Definitiv. Die ganz grossen Skandalentscheide gibt es nicht mehr. Studien haben ausserdem gezeigt, dass die Anzahl der richtigen Entscheide seit der VAR-Einführung von 92 auf 98 bis 99 Prozent gestiegen ist. Das ist sehr gut. Es zeigt aber auch: 100 Prozent sind auch mit VAR kaum zu erreichen. Es ist immer noch ein Spiel mit Menschen.

Vor allem zu Beginn gab es unglaublich lange Nachspielzeiten. Wie stehen Sie dazu?

Ich persönlich tue mich im Moment noch schwer, mich damit anzufreunden. Im Vergleich zur WM 2018 ist die durchschnittliche Nachspielzeit von sechseinhalb auf zehn Minuten gestiegen. Ziel der Fifa war, damit die effektive Spielzeit zu erhöhen. Das ist zwar gelungen, aber ich frage mich, ob es dafür nicht bessere Mittel gäbe, die gleichzeitig die Spannung aufrechterhalten. Man könnte z.B. auch im Bereich der Sechs-Sekunden-Regel, wenn Goalies den Ball haben und rasch abstossen müssten, mal wieder ein wenig sensibilisieren.

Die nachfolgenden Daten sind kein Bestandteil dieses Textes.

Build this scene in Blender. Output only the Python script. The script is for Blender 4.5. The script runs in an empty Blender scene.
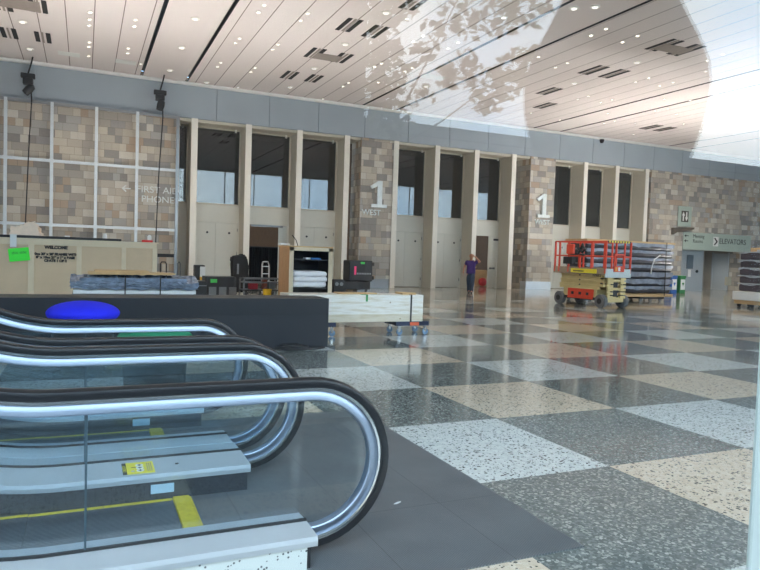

Hoffentlich sehen wir möglichst bald wieder einen Schweizer Schiedsrichter an einer WM.
Autor: Sascha Amhof SRF-Schiedsrichter-Experte

Sind längere Nachspielzeiten auch in der Schweiz ein Thema?

Wir werden das in der Schiedsrichterkommission beim Schweizerischen Fussballverband sicher besprechen. Denn eine WM setzt immer Trends. Wir werden in unsere Analyse sämtliche relevanten Punkte aufnehmen, diese anschauen und allenfalls auch einführen. Ob und auf wann dies der Fall sein wird, lässt sich aktuell noch nicht sagen. Das hängt auch damit zusammen, ob das IFAB eine generelle Regeländerung beschliessen sollte.

Wann sehen wir wieder einen Schweizer Referee an einer WM-Endrunde?

Hoffentlich möglichst bald. Auf bestem Weg ist ja Sandro Schärer mit seinem Team. Schärer hat sich in der Champions League etabliert und war an der EM im letzten Jahr als Ersatz-Schiedsrichter bereits dabei. Der logische, nächste Schritt ist seine Teilnahme an einem grossen Turnier. Ob das schon in zwei oder in vier Jahren ist, wird sich zeigen. Ein weiteres Schweizer Aushängeschild ist Esther Staubli: Sie pfiff schon zwei Women's-Champions-League-Finals und auch schon an der WM und EM. Die Frauen sind den Männern da im Moment noch einen Schritt voraus.

Das Gespräch führte Laura Inderbitzin.